We built a distributed detection system. If multiple audio streams came into our cloud that sounded identical—same cadence, same noise profile—we’d assume it was a broadcast and drop the request across devices. This was especially hard in a horizontally scaled system, where different requests hit different servers, but we got it working well enough to catch most cases.


Constant Iteration


The point of these stories is that at hyperscale, there is no playbook. No one can really tell you how to build a system that simultaneously serves millions. You build something, you learn, you respond, and you adapt. You get smarter after each failure or close call and you work every fix into the baseline.


What any scaling company needs to understand is how to break, learn, and grow.

Though I can’t tell you exactly how to build for hyperscale, I can tell you how NOT to do it.


Don’t Use Band-Aids; Fail Gracefully


Scaling companies sometimes try to outrun their problems by buying more server space. This works for a little while, but it is incredibly inefficient. It is a band-aid, not a cure.


Since there is no way to fully avoid an overwhelmed system, one thing to do is to build failure into your system. Queue requests, defer actions, and give the customer a notification instead of a spinning wheel. Drop requests to keep the rest of the system working.

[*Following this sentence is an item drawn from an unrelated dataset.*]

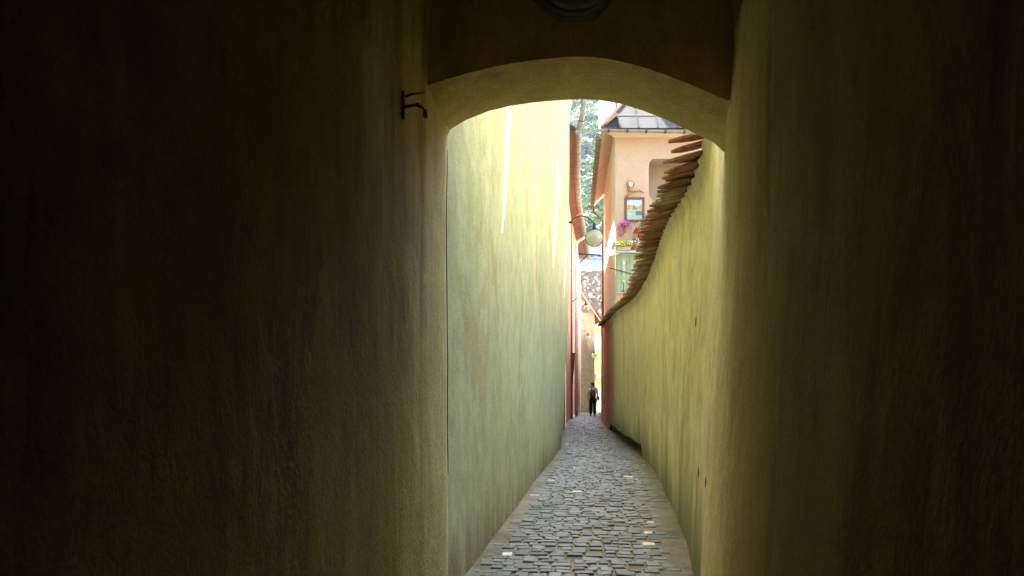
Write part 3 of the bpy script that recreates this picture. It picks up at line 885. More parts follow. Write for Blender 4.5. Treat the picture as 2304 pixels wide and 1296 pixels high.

Perfection is not an option, and the alternative to failing gracefully is worse: everyone gets a slow, broken experience. Mature systems break, but they don’t collapse.


Amplification


As a final piece of advice for scaling businesses, remember that everything amplifies in scaled code. Things become incredibly fragile. One loop, one recursive call, or one poorly timed refactor can have a huge impact. One millisecond of latency in a core service can add tens of millions in compute costs. We used to say compute was getting cheap, but at hyperscale, inefficiency is incredibly expensive.


The Takeaway


You don’t need a billion users for this stuff to matter. If you’re shipping a new product or anticipating user surges from a commercial, a special event, or anything else, your “Christmas morning” is coming.


Things will surge at some point, and your system and your team need to be ready for it.


If you never get a surge of users, well, that’s a different kind of problem.